These days, I can't pass up a lucky stumble onto a Brady rerun. There's something about those familiar segue melodies, and the shallow rattle of the flimsy Danish-modern front door slamming behind a briefcase-bearing Mike Brady, that feels like home to me. Funny, I never saw a box of Entenmann's doughnuts under Mike's arm, although he did occasionally come home bearing tickets to Hawaii. Maybe I'm sensing my mother's voice -- bitter and critical, weaving itself between the oft-repeated lines and haunting the well-known plots -- mocking a sense of home.

The Bradys obviously irked my mom, and I'm sure she resented my devotion to them. I can imagine Carol Brady cocking her head understandingly to one side, pleading to my mother from beyond the blue glow of the television: "Please don't hate us because we're functional."

It's true that no family can be Brady Bunch-perfect, and real-life problems are not solved in tidy half-hour episodes. And sure, I acknowledge that The Brady Bunch was occasionally far-fetched and silly. Even Robert Reed, who played the Brady patriarch, was known to object so emphatically to the absurdity of certain episodes that he'd allegedly stalk off the set. But was the show all that worthy of my mother's ire? What's so terrible about The Brady Bunch? More specifically, what's wrong with being happy and well adjusted?
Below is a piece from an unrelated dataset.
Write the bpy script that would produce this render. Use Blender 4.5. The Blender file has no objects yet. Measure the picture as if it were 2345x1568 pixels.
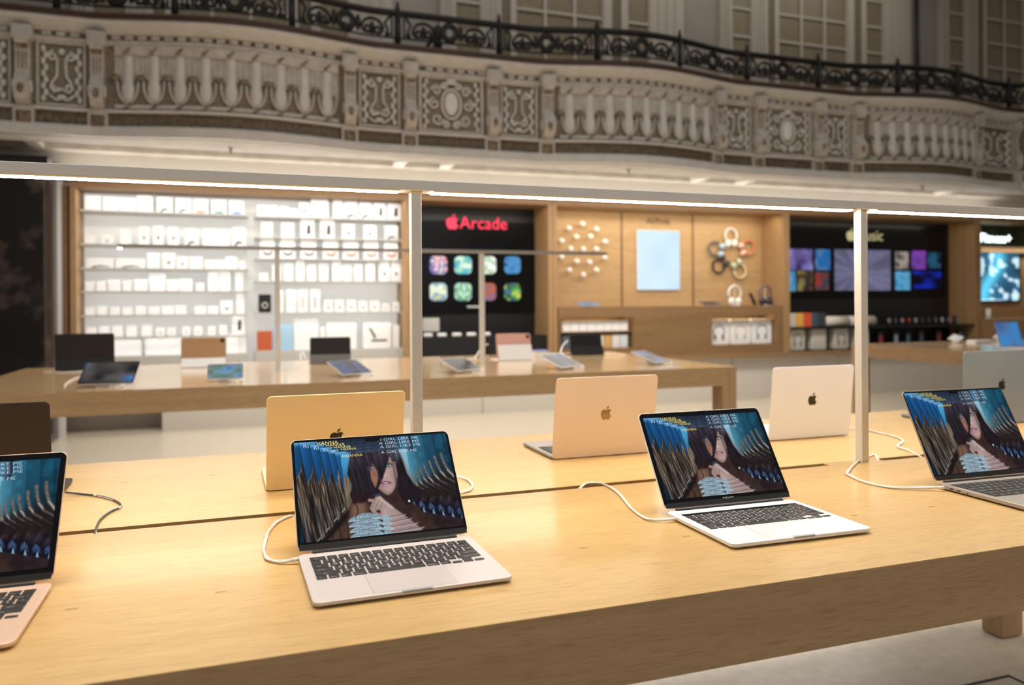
import bpy, math, random
import numpy as np
from mathutils import Vector, Matrix
random.seed(7)
PI = math.pi
SC = bpy.context.scene
COL = SC.collection

# ---------------------------------------------------------------- camera
F_PX, CX, CY, ROLL, CAM_H, TH = 1687.3, 1077.7, 697.85, 0.00693, 0.4276, 0.31196
TOP = 0.91                                   # table top height
ZC = TOP + CAM_H
cd = bpy.data.cameras.new('camera'); cam = bpy.data.objects.new('camera', cd); COL.objects.link(cam)
cam.location = (0, 0, ZC); cam.rotation_euler = (PI/2, ROLL, -TH)
cd.sensor_width = 36; cd.lens = F_PX*36/2345
cd.shift_x = (1172.5-CX)/2345; cd.shift_y = -(784-CY)/2345
cd.clip_start = 0.05; cd.clip_end = 100
cd.dof.use_dof = True; cd.dof.focus_distance = 1.42; cd.dof.aperture_fstop = 2.9
SC.camera = cam
SC.view_settings.view_transform = 'Standard'; SC.view_settings.look = 'None'
SC.view_settings.exposure = 0.0; SC.view_settings.gamma = 1

# ---------------------------------------------------------------- world and large lights
wd = bpy.data.worlds.new('world'); SC.world = wd; wd.use_nodes = True
nt = wd.node_tree; bg = nt.nodes['Background']
tc = nt.nodes.new('ShaderNodeTexCoord'); sp = nt.nodes.new('ShaderNodeSeparateXYZ'); rp = nt.nodes.new('ShaderNodeValToRGB')
nt.links.new(tc.outputs['Generated'], sp.inputs[0]); nt.links.new(sp.outputs['Z'], rp.inputs[0]); nt.links.new(rp.outputs[0], bg.inputs[0])
rp.color_ramp.elements[0].position = 0.0; rp.color_ramp.elements[0].color = (.19, .16, .13, 1)
rp.color_ramp.elements[1].position = 0.8; rp.color_ramp.elements[1].color = (.30, .285, .27, 1)
bg.inputs[1].default_value = 0.72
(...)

Does the fact that the Bradys were a carefully scripted, make-believe family necessarily mean they had it wrong?

I have to wonder if society scoffs at the ideal of the Bradys because collectively, we're so accepting of dysfunction in the home. Some of us were taught that a harmonious nuclear family is a fairy tale. I think that's a tragically sad and cynical point of view.

Can negative ninnies like my mother, who raise their families in dark, sneering realms of impossibility, be taught to embrace the possible? I was made to feel naïve and foolhardy for believing in The Brady Bunch. But when I look at the abundant flow of love and respect in my adult life, I know I'm no fool. A healthy dose of self-generated idealism has served me well. I refuse to accept that contentment has necessary limits. I refuse to foster chaos under my own roof. I reject the yammering of miserable people who criticize healthier examples of living -- whether real, or as imagined by Sherwood Schwartz.

Maybe they should look to Molly Weber, the quiet, mousy classmate Marcia Brady took under her wing. Molly didn't believe in anything more for herself than a drab and dateless life, but Marcia showered Molly in that endless Brady optimism. And Marcia didn't mislead Molly -- oh, no. Molly learned that her life could be just as charmed as a Brady's, but she would have to do the work. Molly willingly went through the rigors of balancing books on her head, snagging her hair on curlers and hiking her skirts above the knee. She came to believe in a unique set of possibilities for herself, and worked towards them. Before the semester drew to a close, Molly had become a hot ticket -- a '70s teen dream.

Regardless of its glossy television veneer, Molly's story holds a universal truth. If we all believed in better lives for ourselves and took the appropriate action, every last one of us could go to the senior banquet on an astronaut's arm.